Es justo reconocer cómo muchos de esos elementos que desde el comisariado se presentan como inspiradores para Mural, como el caso de la exposición Action Photography, desarrollada en el verano de 1943 en el MoMA, justo cuando arranca la realización de la obra en cuestión, el Museo Picasso Málaga había atendido a ellos como transformaciones y vectores de creación para el arte de vanguardia; esto ocurrió con la exposición Movimientos y secuencias. Colección (2015), con presencia de ejemplos de cronofotografía que ahora volvemos a ver. Precisamente «secuencia» y «movimiento» son nociones que vemos en la obra de Pollock.

Proyección en artistas

Se vislumbra, también, en ese contexto, un esbozo de cómo Pollock se ha proyectado en artistas posteriores. Para ello, David Anfam ha seleccionado obras que comparten el formato panorámico, la sensación de acción y secuencia, de movimiento pautado, así como el tratamiento pictórico de toda la superficie (isomorfismo).

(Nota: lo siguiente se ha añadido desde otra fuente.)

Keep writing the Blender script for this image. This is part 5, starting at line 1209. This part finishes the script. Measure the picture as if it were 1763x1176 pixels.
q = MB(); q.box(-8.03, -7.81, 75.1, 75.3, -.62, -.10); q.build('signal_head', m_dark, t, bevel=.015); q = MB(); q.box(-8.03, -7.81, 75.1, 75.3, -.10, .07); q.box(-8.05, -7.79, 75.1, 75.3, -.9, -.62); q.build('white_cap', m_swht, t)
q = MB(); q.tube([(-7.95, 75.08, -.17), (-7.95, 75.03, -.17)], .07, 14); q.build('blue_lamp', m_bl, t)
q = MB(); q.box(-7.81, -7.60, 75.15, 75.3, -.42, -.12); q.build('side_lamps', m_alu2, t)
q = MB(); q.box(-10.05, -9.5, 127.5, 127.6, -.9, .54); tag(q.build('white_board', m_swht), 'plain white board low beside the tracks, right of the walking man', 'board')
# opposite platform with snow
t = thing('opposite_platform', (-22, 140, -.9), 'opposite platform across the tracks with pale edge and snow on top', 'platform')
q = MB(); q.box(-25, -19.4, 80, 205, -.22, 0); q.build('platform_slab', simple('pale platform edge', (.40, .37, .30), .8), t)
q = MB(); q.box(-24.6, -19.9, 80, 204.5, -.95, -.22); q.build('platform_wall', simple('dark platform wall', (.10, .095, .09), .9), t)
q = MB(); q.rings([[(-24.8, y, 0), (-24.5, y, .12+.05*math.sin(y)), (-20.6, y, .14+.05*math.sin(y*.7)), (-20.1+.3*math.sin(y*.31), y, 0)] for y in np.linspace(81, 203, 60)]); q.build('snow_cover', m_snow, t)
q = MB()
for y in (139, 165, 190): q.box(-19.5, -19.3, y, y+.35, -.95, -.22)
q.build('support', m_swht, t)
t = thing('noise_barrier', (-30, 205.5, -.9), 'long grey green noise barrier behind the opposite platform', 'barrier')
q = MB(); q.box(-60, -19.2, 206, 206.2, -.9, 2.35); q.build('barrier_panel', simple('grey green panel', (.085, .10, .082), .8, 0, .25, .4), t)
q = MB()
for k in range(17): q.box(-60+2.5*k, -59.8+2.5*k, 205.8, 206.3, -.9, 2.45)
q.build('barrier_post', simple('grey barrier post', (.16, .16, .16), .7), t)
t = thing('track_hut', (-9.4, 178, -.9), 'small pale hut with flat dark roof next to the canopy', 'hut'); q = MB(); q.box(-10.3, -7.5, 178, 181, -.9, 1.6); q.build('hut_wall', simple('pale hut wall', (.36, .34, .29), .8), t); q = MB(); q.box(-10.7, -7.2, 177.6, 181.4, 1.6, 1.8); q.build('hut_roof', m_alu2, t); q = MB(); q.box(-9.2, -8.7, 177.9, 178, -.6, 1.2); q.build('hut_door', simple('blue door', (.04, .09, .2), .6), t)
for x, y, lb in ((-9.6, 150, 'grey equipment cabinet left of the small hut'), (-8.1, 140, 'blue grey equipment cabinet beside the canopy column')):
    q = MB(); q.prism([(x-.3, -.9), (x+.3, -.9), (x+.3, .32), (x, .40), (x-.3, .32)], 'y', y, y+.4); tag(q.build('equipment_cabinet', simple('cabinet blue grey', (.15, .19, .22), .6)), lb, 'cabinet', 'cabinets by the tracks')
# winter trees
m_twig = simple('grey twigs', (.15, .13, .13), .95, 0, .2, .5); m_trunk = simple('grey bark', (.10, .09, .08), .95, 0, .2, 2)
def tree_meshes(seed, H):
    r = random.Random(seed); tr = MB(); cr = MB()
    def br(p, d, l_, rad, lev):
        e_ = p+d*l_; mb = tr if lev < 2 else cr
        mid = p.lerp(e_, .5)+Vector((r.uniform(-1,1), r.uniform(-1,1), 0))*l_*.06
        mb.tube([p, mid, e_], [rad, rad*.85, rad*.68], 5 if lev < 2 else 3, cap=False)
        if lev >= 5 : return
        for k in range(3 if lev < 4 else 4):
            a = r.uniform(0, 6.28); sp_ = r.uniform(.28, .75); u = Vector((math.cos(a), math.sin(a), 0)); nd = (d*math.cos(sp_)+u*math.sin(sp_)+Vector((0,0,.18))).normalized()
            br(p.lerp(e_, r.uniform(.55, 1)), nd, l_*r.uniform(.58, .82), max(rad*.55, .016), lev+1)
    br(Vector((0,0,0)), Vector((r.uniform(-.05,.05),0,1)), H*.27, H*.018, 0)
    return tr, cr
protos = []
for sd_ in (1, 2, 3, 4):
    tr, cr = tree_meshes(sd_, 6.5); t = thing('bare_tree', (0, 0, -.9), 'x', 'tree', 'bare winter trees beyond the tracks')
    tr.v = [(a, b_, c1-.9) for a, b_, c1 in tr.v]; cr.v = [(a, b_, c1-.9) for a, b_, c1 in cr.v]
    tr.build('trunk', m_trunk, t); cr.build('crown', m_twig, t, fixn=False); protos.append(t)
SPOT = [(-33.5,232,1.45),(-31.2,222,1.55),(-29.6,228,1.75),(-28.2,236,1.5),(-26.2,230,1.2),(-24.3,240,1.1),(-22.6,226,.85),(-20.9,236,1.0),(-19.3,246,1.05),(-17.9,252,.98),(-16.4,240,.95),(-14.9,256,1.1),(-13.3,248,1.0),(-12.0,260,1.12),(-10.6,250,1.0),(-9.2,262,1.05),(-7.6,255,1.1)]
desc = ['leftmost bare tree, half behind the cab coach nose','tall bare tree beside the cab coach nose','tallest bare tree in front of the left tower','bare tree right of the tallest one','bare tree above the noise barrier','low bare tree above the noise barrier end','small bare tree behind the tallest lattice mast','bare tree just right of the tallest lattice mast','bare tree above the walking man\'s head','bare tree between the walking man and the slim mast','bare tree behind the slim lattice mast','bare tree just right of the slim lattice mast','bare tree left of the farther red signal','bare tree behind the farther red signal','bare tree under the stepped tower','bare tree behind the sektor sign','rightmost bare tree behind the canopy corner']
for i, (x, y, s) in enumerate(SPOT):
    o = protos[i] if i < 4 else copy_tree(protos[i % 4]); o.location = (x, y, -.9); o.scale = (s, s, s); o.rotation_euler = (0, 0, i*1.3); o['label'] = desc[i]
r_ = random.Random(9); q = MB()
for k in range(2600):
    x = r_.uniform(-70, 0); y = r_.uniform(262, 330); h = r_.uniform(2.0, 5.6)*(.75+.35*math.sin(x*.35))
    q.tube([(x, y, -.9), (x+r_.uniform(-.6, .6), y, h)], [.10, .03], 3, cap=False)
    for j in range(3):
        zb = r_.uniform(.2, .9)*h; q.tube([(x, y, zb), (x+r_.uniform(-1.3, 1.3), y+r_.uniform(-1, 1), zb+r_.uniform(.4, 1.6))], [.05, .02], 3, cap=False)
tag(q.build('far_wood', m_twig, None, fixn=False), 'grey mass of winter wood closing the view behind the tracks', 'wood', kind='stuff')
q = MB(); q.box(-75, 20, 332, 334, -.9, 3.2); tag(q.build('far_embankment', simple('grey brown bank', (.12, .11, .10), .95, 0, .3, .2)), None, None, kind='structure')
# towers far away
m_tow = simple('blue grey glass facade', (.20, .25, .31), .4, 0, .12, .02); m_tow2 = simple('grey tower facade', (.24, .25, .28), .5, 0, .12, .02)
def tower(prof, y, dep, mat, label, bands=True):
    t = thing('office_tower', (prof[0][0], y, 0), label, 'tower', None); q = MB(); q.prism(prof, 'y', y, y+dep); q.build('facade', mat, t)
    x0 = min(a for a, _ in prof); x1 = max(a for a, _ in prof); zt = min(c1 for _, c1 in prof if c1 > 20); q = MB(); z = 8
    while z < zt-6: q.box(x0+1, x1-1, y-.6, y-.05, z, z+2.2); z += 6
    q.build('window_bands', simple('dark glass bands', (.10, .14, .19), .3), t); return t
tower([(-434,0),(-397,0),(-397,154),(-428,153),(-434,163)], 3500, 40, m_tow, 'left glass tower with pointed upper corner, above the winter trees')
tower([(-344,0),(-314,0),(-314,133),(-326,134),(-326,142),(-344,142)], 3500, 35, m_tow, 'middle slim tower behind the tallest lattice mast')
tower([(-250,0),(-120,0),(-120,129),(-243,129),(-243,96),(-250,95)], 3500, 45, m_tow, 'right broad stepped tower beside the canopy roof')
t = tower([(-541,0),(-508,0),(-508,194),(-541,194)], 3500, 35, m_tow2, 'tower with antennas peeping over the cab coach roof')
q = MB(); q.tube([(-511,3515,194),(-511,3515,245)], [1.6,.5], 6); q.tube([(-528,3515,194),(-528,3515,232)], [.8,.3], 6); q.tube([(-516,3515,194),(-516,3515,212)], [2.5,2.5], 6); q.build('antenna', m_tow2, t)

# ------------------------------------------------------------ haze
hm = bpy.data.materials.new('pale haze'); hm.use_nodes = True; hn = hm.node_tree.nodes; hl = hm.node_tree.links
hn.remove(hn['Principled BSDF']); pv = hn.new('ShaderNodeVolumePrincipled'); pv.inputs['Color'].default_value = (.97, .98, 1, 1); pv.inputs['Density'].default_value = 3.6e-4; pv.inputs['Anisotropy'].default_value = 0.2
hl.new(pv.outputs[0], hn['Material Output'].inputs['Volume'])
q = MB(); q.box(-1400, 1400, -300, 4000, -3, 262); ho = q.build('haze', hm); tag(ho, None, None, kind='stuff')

Fiel al posicionamiento en contra del mito, con muy buen criterio, Picasso tiene una presencia testimonial. Comisario y museo parecen conscientes de que un mano a mano entre ambas figuras, que generan en torno a sí relatos hagiográficos con tintes románticos, hubiera eclipsado el resto de diálogos y condicionado en demasía el conjunto. Se constata, eso sí, cómo la presencia de Picasso, con cuya obra y figura Pollock mantuvo una verdadera relación de veneración y odio, era habitual en el entorno del norteamericano con continuas y portentosas muestras (Galería Valentine, 1939, y MoMA, 1940). Sus cuadernos de dibujos dan testimonio de cómo la imaginería picassiana pasó a ser referencial a partir de 1939.

Viendo Mural, haciendo pasear la vista por la superficie, encontramos indicios para dudar de la apremiante ejecución que, como una suerte de leyenda, ha rodeado esta obra. Apreciar cómo Pollock perfilaba algunas manchas mediante gruesos trazos o cómo alternaba grandes movimientos (trasladan la idea de lo físico del pintor) con otros minuciosos, debía, cuanto menos, poner en cuarentena la realización espontánea que se le atribuía. A la luz de esto, y de los datos arrojados por los trabajos de restauración que se incorporan con generosidad al discurso (se ha creado una suerte de cronología en función de la aplicación, y secado de colores), la obra no podía ser fruto de ningún arrebato creativo por febril que fuese. Ello contradice a Lee Krasner, su pareja -artista eclipsada/sacrificada-, quien alumbró el épico relato de la resolución en una noche.

Por sus dimensiones, Mural pudo suponer para Pollock un modo de pintar, un primer atisbo incompleto quizá, que presagiaría su rutina pictórica una vez que pasase, más tarde, a situar el lienzo en el suelo. Él mismo señaló que «Cuando estoy dentro de la pintura, no soy consciente de lo que hago. Solo al cabo de lo que se podría llamar un periodo de familiarización veo lo que he estado haciendo». Mural, previo a esa declaración, recogida en una imprescindible y acertadísima antología de textos que el museo ha editado, quizás hubo de hacerle sentir esa suerte de inconsciencia durante el acto de pintar, que corregiría al salirse, al tomar distancia para familiarizarse. Y es que, uno observa cómo muchos de esos trazos y manchas tienen la misión de componer y de equilibrar, de si me apuran buscar una concinnitas, una relación de las partes con el todo en pos de un orden y armonía. Esto ya indicaría un trabajo de continua nivelación, de un ir y venir del adentro del cuadro al afuera, a un lugar con perspectiva en el que poder valorar la obra en toda su dimensión. Ese ir y venir que imaginamos, suponía una continua basculación entre el artista sumido en la impulsiva acción de pintar, de descargar la energía mediante la aplicación del color, y la del artista-con-perspectiva que se encamina a proyectar cierta lógica interna de la pintura. Lógica que desaparecería más tarde. Pero ése sería el Pollock después de este Pollock.